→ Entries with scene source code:
_ _ _ _

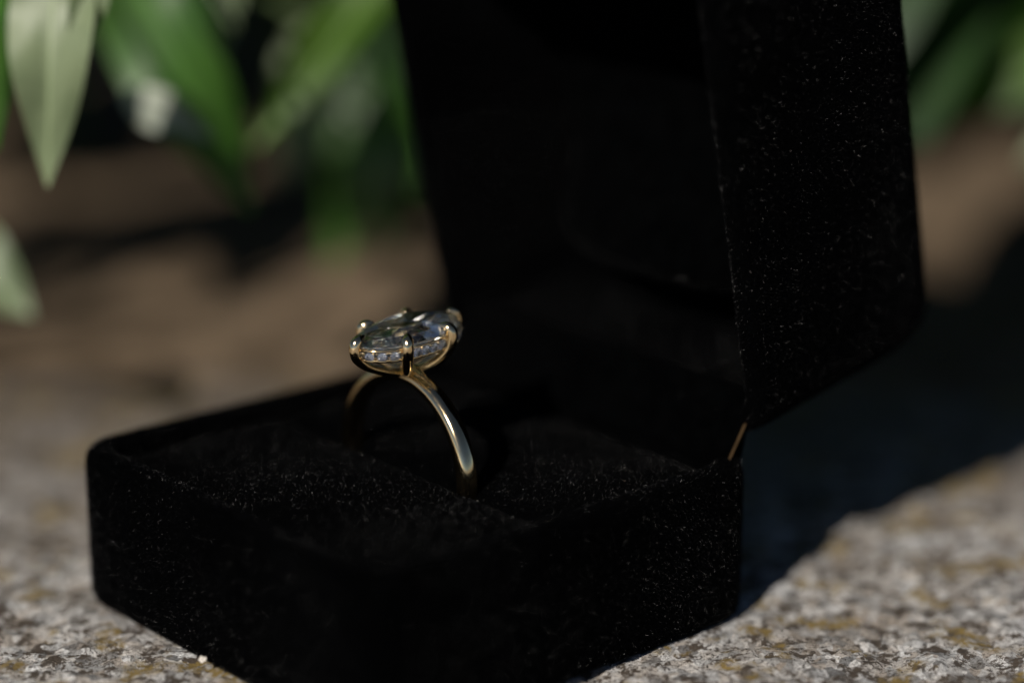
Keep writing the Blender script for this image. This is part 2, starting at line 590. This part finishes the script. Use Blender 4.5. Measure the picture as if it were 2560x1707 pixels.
# ------------------------------------------------------------------ the ring
RC = np.array((-.5, 0.0, 15.2))       # ring centre in box coordinates
RO = 10.0
wc = Vector((RC[0] * cu - RC[1] * su, RC[0] * su + RC[1] * cu, RC[2]))
ring = tag(empty('diamond_ring', wc, UAX), 'yellow gold ring with large oval diamond, standing in the box cushion slot', 'ring')

# shank: domed outside, softly flat inside; plane of the ring = local y z
V, F = [], []
NS, NP = 160, 20
for i in range(NS):
    a = 2 * math.pi * i / NS
    top = max(0, math.sin(a))
    wd = 1.04 - .08 * top ** 3
    th = 1.7 - .15 * top ** 3
    for k in range(NP):
        b = 2 * math.pi * k / NP
        cx, cr = math.cos(b), math.sin(b)
        x = wd * math.copysign(abs(cx) ** .75, cx)
        r = RO - th / 2 + (th / 2) * (cr if cr > 0 else math.copysign(abs(cr) ** .55, cr) * .9)
        V.append((x, r * math.cos(a), r * math.sin(a)))
for i in range(NS):
    for k in range(NP):
        i2, k2 = (i + 1) % NS, (k + 1) % NP
        F.append((i * NP + k, i2 * NP + k, i2 * NP + k2, i * NP + k2))
mesh_obj('shank', V, F, GOLD, ring)

SA, SB, GZ = 6.05, 3.6, 13.75           # oval stone: half length, half width, girdle height over ring centre

def lean(p):
    """The head sits a touch higher at its far end."""
    x, y, z = p
    return (x, y, z + .05 * x * min(1.0, max(0.0, (z - RO) / (GZ - RO))) - .08)

def oval(t, k=1.0):
    e = 2.12
    c, s = math.cos(t), math.sin(t)
    return np.array((SA * k * math.copysign(abs(c) ** (2 / e), c), SB * k * math.copysign(abs(s) ** (2 / e), s), 0))

def brilliant(name, half, crown, pav, n, parent, jit=0.0, line=0.0, girdle=.06, place=None, m=None):
    """Facetted stone: table, star row, bezel row, girdle, two pavilion rows and a keel line."""
    rs = random.Random(5)
    rows = [(.56, crown, 0), (.80, crown * .62, .5), (1.0, girdle, 0), (1.0, -girdle, 0), (.86, -pav * .34, .5), (.62, -pav * .62, 0), (.32, -pav * .85, .5)]
    if m is not None:                  # the small round stones are cut straighter below
        rows[4:] = [(.80, -pav * .24, .5), (.50, -pav * .55, 0), (.22, -pav * .82, .5)]
    V, F = [], []
    for ri, (k, z, off) in enumerate(rows):
        for i in range(n):
            t = 2 * math.pi * (i + off) / n
            p = half(t, k)
            j = jit if ri in (1, 4, 5, 6) else 0
            V.append((p[0] * (1 + rs.uniform(-j, j)), p[1] * (1 + rs.uniform(-j, j)), z * (1 + rs.uniform(-j, j) * .6)))
    F.append(tuple(range(n)))
    for r in range(len(rows) - 1):
        for i in range(n):
            i2 = (i + 1) % n
            a, b, c, d = r * n + i, r * n + i2, (r + 1) * n + i, (r + 1) * n + i2
            if rows[r][2] == rows[r + 1][2]:
                F.append((a, c, d, b))
            elif rows[r][2] == 0:      # next row is half a step ahead
                F += [(a, c, b), (b, c, d)]
            else:
                F += [(a, c, d), (a, d, b)]
    o = len(V)
    V += [(line, 0, -pav), (-line, 0, -pav)]
    r = (len(rows) - 1) * n
    for i in range(n):
        i2 = (i + 1) % n
        x1, x2 = V[r + i][0], V[r + i2][0]
        k1, k2 = (o if x1 > 0 else o + 1), (o if x2 > 0 else o + 1)
        F.append((r + i, k1, r + i2))
        if k1 != k2:
            F.append((r + i2, k1, k2))
    if place is not None:
        V = [place(p) for p in V]
    return mesh_obj(name, V, F, m or DIAMOND, parent, smooth=False)

brilliant('centre_stone', oval, 1.2, 3.0, 14, ring, jit=.03, line=1.5, place=lambda p: lean((p[0], p[1], p[2] + GZ)))

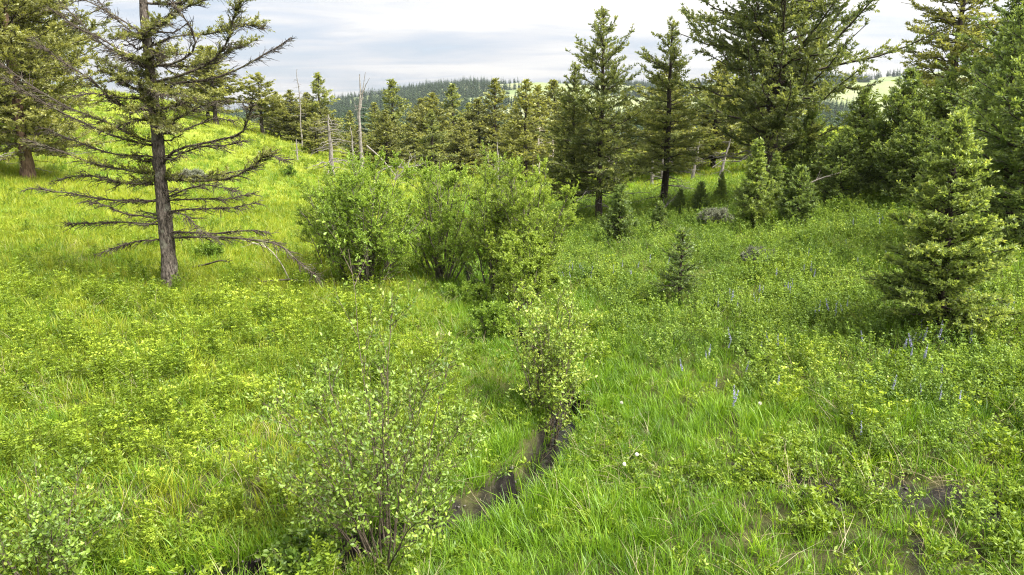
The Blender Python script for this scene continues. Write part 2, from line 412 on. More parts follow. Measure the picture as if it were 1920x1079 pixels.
M['stone'] = bark('stone', (0.05, 0.045, 0.04), (0.19, 0.175, 0.16), 12, 1.0, 0.4)

# ------------------------------------------------------------------ setting: ground and creek
def soil_mask(x, y):
    """bare earth: trampled patches on the lower right, the creek's banks"""
    f = 0.55 * fbm(x / 0.55, y / 0.55, 40, 3) + 0.45 * fbm(x / 0.16, y / 0.16, 44, 3)
    zone = np.exp(-(((x - 3.4) / 1.7) ** 2 + ((y - 5.1) / 1.1) ** 2)) + 0.75 * np.exp(-(((x - 2.2) / 1.0) ** 2 + ((y - 6.2) / 0.5) ** 2)) + 0.3 * np.exp(-(((x - 5.0) / 1.0) ** 2 + ((y - 6.0) / 0.7) ** 2))
    s = sstep(0.585, 0.67, f * 0.78 + zone * 0.17) * sstep(0.15, 0.45, zone)
    return np.maximum(s, 1 - sstep(0.24, 0.34, creek_dist(x, y)))

def build_ground():
    nu, nv = 520, 560
    v = np.linspace(0, 1, nv)
    y = -9 + 38 * v + 1290 * np.clip(v - 0.30, 0, 1) ** 4.2 / 0.7 ** 4.2 * 0.98
    u = np.linspace(-1, 1, nu); u = np.sign(u) * (0.55 * np.abs(u) + 0.45 * np.abs(u) ** 2.2)
    U, Y = np.meshgrid(u, y)
    X = U * (14 + np.maximum(Y, 0) * 1.15)
    Z = height(X, Y)
    V = np.stack([X, Y, Z], -1).reshape(-1, 3)
    i = np.arange(nv - 1)[:, None] * nu + np.arange(nu - 1)[None]
    F = np.stack([i, i + 1, i + nu + 1, i + nu], -1).reshape(-1, 4)
    mb = MB(); mb.add(V, F, 0.5)
    o = mb.build('ground', M['ground'], smooth=True)
    for nm, val in (('soil', soil_mask(X, Y)), ('wet', (1 - sstep(0.22, 0.32, creek_dist(X, Y))) * (Y < 60)), ('mid', np.clip((Y - 6) / 22, 0, 1)), ('far', sstep(120, 260, Y))):
        a = o.data.attributes.new(nm, 'FLOAT', 'POINT'); a.data.foreach_set('value', val.astype(np.float32).ravel())
    tag(o, kind='structure')
build_ground()

def resample(P, step):
    d = np.r_[0, np.cumsum(np.hypot(*np.diff(P, axis=0).T))]
    t = np.arange(0, d[-1], step)
    return np.stack([np.interp(t, d, P[:, 0]), np.interp(t, d, P[:, 1])], -1)

def build_creek():
    P = resample(CREEK[CREEK[:, 1] < 12.4], 0.12)
    T = unit(np.gradient(P, axis=0)); Nn = np.stack([-T[:, 1], T[:, 0]], -1)
    mb = MB(); K = 7
    w = np.linspace(-0.27, 0.27, K)
    XY = P[:, None] + Nn[:, None] * w[None, :, None]
    z = np.interp(P[:, 1], [4, 8, 16, 30, 43], [-0.40, -0.415, -0.41, -0.42, -0.42])
    base = height(P[:, 0], P[:, 1])
    k = 21; pad = np.pad(base, k // 2, mode='edge'); z = np.convolve(pad, np.ones(k) / k, 'valid') + 0.07
    V = np.concatenate([XY, np.broadcast_to(z[:, None, None], XY.shape[:2] + (1,))], -1)
    i = np.arange(len(P) - 1)[:, None] * K + np.arange(K - 1)[None]
    F = np.stack([i, i + 1, i + K + 1, i + K], -1).reshape(-1, 4)
    mb.add(V.reshape(-1, 3), F)
    tag(mb.build('creek_water', M['water'], smooth=True), kind='structure')
build_creek()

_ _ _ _

→ TASK DETAILS:
Transcribe all of the entries word for word, but skip any pictures they contain.

→ FINISHED EXERCISE:
Keep writing the Blender script for this image. This is part 2, starting at line 590. This part finishes the script. Use Blender 4.5. Measure the picture as if it were 2560x1707 pixels.
# ------------------------------------------------------------------ the ring
RC = np.array((-.5, 0.0, 15.2))       # ring centre in box coordinates
RO = 10.0
wc = Vector((RC[0] * cu - RC[1] * su, RC[0] * su + RC[1] * cu, RC[2]))
ring = tag(empty('diamond_ring', wc, UAX), 'yellow gold ring with large oval diamond, standing in the box cushion slot', 'ring')

# shank: domed outside, softly flat inside; plane of the ring = local y z
V, F = [], []
NS, NP = 160, 20
for i in range(NS):
    a = 2 * math.pi * i / NS
    top = max(0, math.sin(a))
    wd = 1.04 - .08 * top ** 3
    th = 1.7 - .15 * top ** 3
    for k in range(NP):
        b = 2 * math.pi * k / NP
        cx, cr = math.cos(b), math.sin(b)
        x = wd * math.copysign(abs(cx) ** .75, cx)
        r = RO - th / 2 + (th / 2) * (cr if cr > 0 else math.copysign(abs(cr) ** .55, cr) * .9)
        V.append((x, r * math.cos(a), r * math.sin(a)))
for i in range(NS):
    for k in range(NP):
        i2, k2 = (i + 1) % NS, (k + 1) % NP
        F.append((i * NP + k, i2 * NP + k, i2 * NP + k2, i * NP + k2))
mesh_obj('shank', V, F, GOLD, ring)

SA, SB, GZ = 6.05, 3.6, 13.75           # oval stone: half length, half width, girdle height over ring centre

def lean(p):
    """The head sits a touch higher at its far end."""
    x, y, z = p
    return (x, y, z + .05 * x * min(1.0, max(0.0, (z - RO) / (GZ - RO))) - .08)

def oval(t, k=1.0):
    e = 2.12
    c, s = math.cos(t), math.sin(t)
    return np.array((SA * k * math.copysign(abs(c) ** (2 / e), c), SB * k * math.copysign(abs(s) ** (2 / e), s), 0))

def brilliant(name, half, crown, pav, n, parent, jit=0.0, line=0.0, girdle=.06, place=None, m=None):
    """Facetted stone: table, star row, bezel row, girdle, two pavilion rows and a keel line."""
    rs = random.Random(5)
    rows = [(.56, crown, 0), (.80, crown * .62, .5), (1.0, girdle, 0), (1.0, -girdle, 0), (.86, -pav * .34, .5), (.62, -pav * .62, 0), (.32, -pav * .85, .5)]
    if m is not None:                  # the small round stones are cut straighter below
        rows[4:] = [(.80, -pav * .24, .5), (.50, -pav * .55, 0), (.22, -pav * .82, .5)]
    V, F = [], []
    for ri, (k, z, off) in enumerate(rows):
        for i in range(n):
            t = 2 * math.pi * (i + off) / n
            p = half(t, k)
            j = jit if ri in (1, 4, 5, 6) else 0
            V.append((p[0] * (1 + rs.uniform(-j, j)), p[1] * (1 + rs.uniform(-j, j)), z * (1 + rs.uniform(-j, j) * .6)))
    F.append(tuple(range(n)))
    for r in range(len(rows) - 1):
        for i in range(n):
            i2 = (i + 1) % n
            a, b, c, d = r * n + i, r * n + i2, (r + 1) * n + i, (r + 1) * n + i2
            if rows[r][2] == rows[r + 1][2]:
                F.append((a, c, d, b))
            elif rows[r][2] == 0:      # next row is half a step ahead
                F += [(a, c, b), (b, c, d)]
            else:
                F += [(a, c, d), (a, d, b)]
    o = len(V)
    V += [(line, 0, -pav), (-line, 0, -pav)]
    r = (len(rows) - 1) * n
    for i in range(n):
        i2 = (i + 1) % n
        x1, x2 = V[r + i][0], V[r + i2][0]
        k1, k2 = (o if x1 > 0 else o + 1), (o if x2 > 0 else o + 1)
        F.append((r + i, k1, r + i2))
        if k1 != k2:
            F.append((r + i2, k1, k2))
    if place is not None:
        V = [place(p) for p in V]
    return mesh_obj(name, V, F, m or DIAMOND, parent, smooth=False)

brilliant('centre_stone', oval, 1.2, 3.0, 14, ring, jit=.03, line=1.5, place=lambda p: lean((p[0], p[1], p[2] + GZ)))

The Blender Python script for this scene continues. Write part 2, from line 412 on. More parts follow. Measure the picture as if it were 1920x1079 pixels.
M['stone'] = bark('stone', (0.05, 0.045, 0.04), (0.19, 0.175, 0.16), 12, 1.0, 0.4)

# ------------------------------------------------------------------ setting: ground and creek
def soil_mask(x, y):
    """bare earth: trampled patches on the lower right, the creek's banks"""
    f = 0.55 * fbm(x / 0.55, y / 0.55, 40, 3) + 0.45 * fbm(x / 0.16, y / 0.16, 44, 3)
    zone = np.exp(-(((x - 3.4) / 1.7) ** 2 + ((y - 5.1) / 1.1) ** 2)) + 0.75 * np.exp(-(((x - 2.2) / 1.0) ** 2 + ((y - 6.2) / 0.5) ** 2)) + 0.3 * np.exp(-(((x - 5.0) / 1.0) ** 2 + ((y - 6.0) / 0.7) ** 2))
    s = sstep(0.585, 0.67, f * 0.78 + zone * 0.17) * sstep(0.15, 0.45, zone)
    return np.maximum(s, 1 - sstep(0.24, 0.34, creek_dist(x, y)))

def build_ground():
    nu, nv = 520, 560
    v = np.linspace(0, 1, nv)
    y = -9 + 38 * v + 1290 * np.clip(v - 0.30, 0, 1) ** 4.2 / 0.7 ** 4.2 * 0.98
    u = np.linspace(-1, 1, nu); u = np.sign(u) * (0.55 * np.abs(u) + 0.45 * np.abs(u) ** 2.2)
    U, Y = np.meshgrid(u, y)
    X = U * (14 + np.maximum(Y, 0) * 1.15)
    Z = height(X, Y)
    V = np.stack([X, Y, Z], -1).reshape(-1, 3)
    i = np.arange(nv - 1)[:, None] * nu + np.arange(nu - 1)[None]
    F = np.stack([i, i + 1, i + nu + 1, i + nu], -1).reshape(-1, 4)
    mb = MB(); mb.add(V, F, 0.5)
    o = mb.build('ground', M['ground'], smooth=True)
    for nm, val in (('soil', soil_mask(X, Y)), ('wet', (1 - sstep(0.22, 0.32, creek_dist(X, Y))) * (Y < 60)), ('mid', np.clip((Y - 6) / 22, 0, 1)), ('far', sstep(120, 260, Y))):
        a = o.data.attributes.new(nm, 'FLOAT', 'POINT'); a.data.foreach_set('value', val.astype(np.float32).ravel())
    tag(o, kind='structure')
build_ground()

def resample(P, step):
    d = np.r_[0, np.cumsum(np.hypot(*np.diff(P, axis=0).T))]
    t = np.arange(0, d[-1], step)
    return np.stack([np.interp(t, d, P[:, 0]), np.interp(t, d, P[:, 1])], -1)

def build_creek():
    P = resample(CREEK[CREEK[:, 1] < 12.4], 0.12)
    T = unit(np.gradient(P, axis=0)); Nn = np.stack([-T[:, 1], T[:, 0]], -1)
    mb = MB(); K = 7
    w = np.linspace(-0.27, 0.27, K)
    XY = P[:, None] + Nn[:, None] * w[None, :, None]
    z = np.interp(P[:, 1], [4, 8, 16, 30, 43], [-0.40, -0.415, -0.41, -0.42, -0.42])
    base = height(P[:, 0], P[:, 1])
    k = 21; pad = np.pad(base, k // 2, mode='edge'); z = np.convolve(pad, np.ones(k) / k, 'valid') + 0.07
    V = np.concatenate([XY, np.broadcast_to(z[:, None, None], XY.shape[:2] + (1,))], -1)
    i = np.arange(len(P) - 1)[:, None] * K + np.arange(K - 1)[None]
    F = np.stack([i, i + 1, i + K + 1, i + K], -1).reshape(-1, 4)
    mb.add(V.reshape(-1, 3), F)
    tag(mb.build('creek_water', M['water'], smooth=True), kind='structure')
build_creek()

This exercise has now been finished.